Ces décisions qui concernent l'application de la loi fiscale à des opérations futures sont appelées «Advance Tax Agreements» (ATAs) ou «rulings fiscaux» ou encore «rescrits fiscaux».
Entre 2012 et 2014, plusieurs centaines de rescrits fiscaux et de déclarations fiscales établis par PwC furent publiés dans différents médias. Ces publications mettaient en lumière une pratique, sur une période allant de 2002 à 2012, d'accords fiscaux très avantageux passés entre PwC pour le compte de sociétés multinationales et l'administration fiscale luxembourgeoise.
45.000 pages de documents confidentiels copiées
Une enquête interne menée par l'entreprise permit d'établir qu'un auditeur, Antoine Deltour, avait copié, en 2010, la veille de son départ consécutif à sa démission, 45.000 pages de documents confidentiels, dont 20.000 pages de documents fiscaux correspondant notamment à 538 dossiers de rescrits fiscaux, qu'il avait remis, en été 2011, à un journaliste à la demande de celui-ci.
Une deuxième enquête interne a permis d'identifier que Raphaël Halet avait, à la suite de la révélation par les médias de certains des rescrits fiscaux copiés par Antoine Deltour, contacté lui aussi le journaliste en question en mai 2012 en vue de lui proposer la remise d'autres documents.
Lire aussi :Raphaël Halet s'attaque au Luxembourg
Cette remise eut lieu entre octobre et décembre 2012 et a porté sur 16 documents, comprenant 14 déclarations fiscales et deux courriers d'accompagnement. Quelques-uns des documents furent utilisés par le journaliste dans le cadre de l'émission télévisée «Cash Investigation» diffusée en juin 2013.
En novembre 2014, les 16 documents furent par ailleurs mis en ligne par une association regroupant des journalistes dénommée «International Consortium of Investigative Journalists».
Condamné à une amende de 1.000 euros en appel
À la suite d'une plainte déposée par PwC, une procédure pénale a été engagée. Raphaël Halet a été condamné, en appel, au paiement d'une amende pénale de 1.000 euros ainsi qu'au paiement d'un euro symbolique en réparation du préjudice moral subi par PwC. Dans son arrêt, la Cour d'appel conclut notamment que la divulgation par le requérant des documents couverts par le secret professionnel avait causé à son employeur un préjudice supérieur à l’intérêt général.

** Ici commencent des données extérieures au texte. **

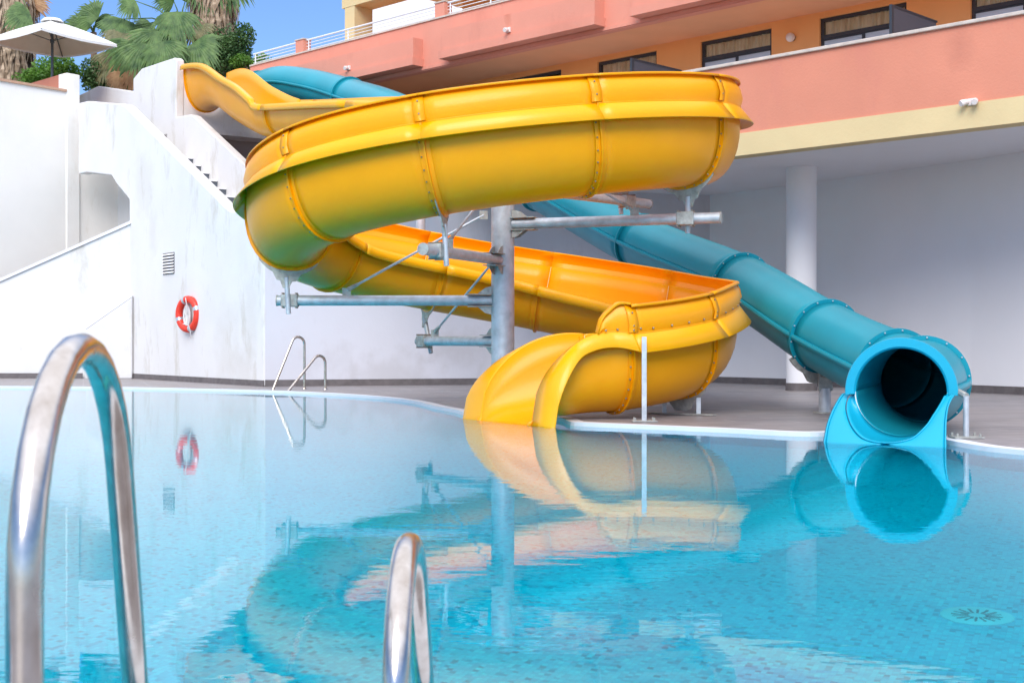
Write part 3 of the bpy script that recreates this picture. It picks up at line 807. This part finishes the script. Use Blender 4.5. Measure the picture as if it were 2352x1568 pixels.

Raphaël Halet avait formé un pourvoi en cassation à la suite de la décision de la Cour d'appel, mais celui-ci avait été rejeté en janvier 2018.
En mai 2021, la CEDH, saisie par Raphaël Halet, avait donné raison aux juges du Grand-Duché, estimant qu'ils avaient ménagé «un juste équilibre» entre les droits de PwC et la liberté d'expression du requérant.
Raphaël Halet, qui entendait être pleinement reconnu comme lanceur d'alerte, avait demandé et obtenu le renvoi de l'affaire devant la Grande Chambre de la CEDH, formation suprême de la Cour. Qui lui a finalement donné raison.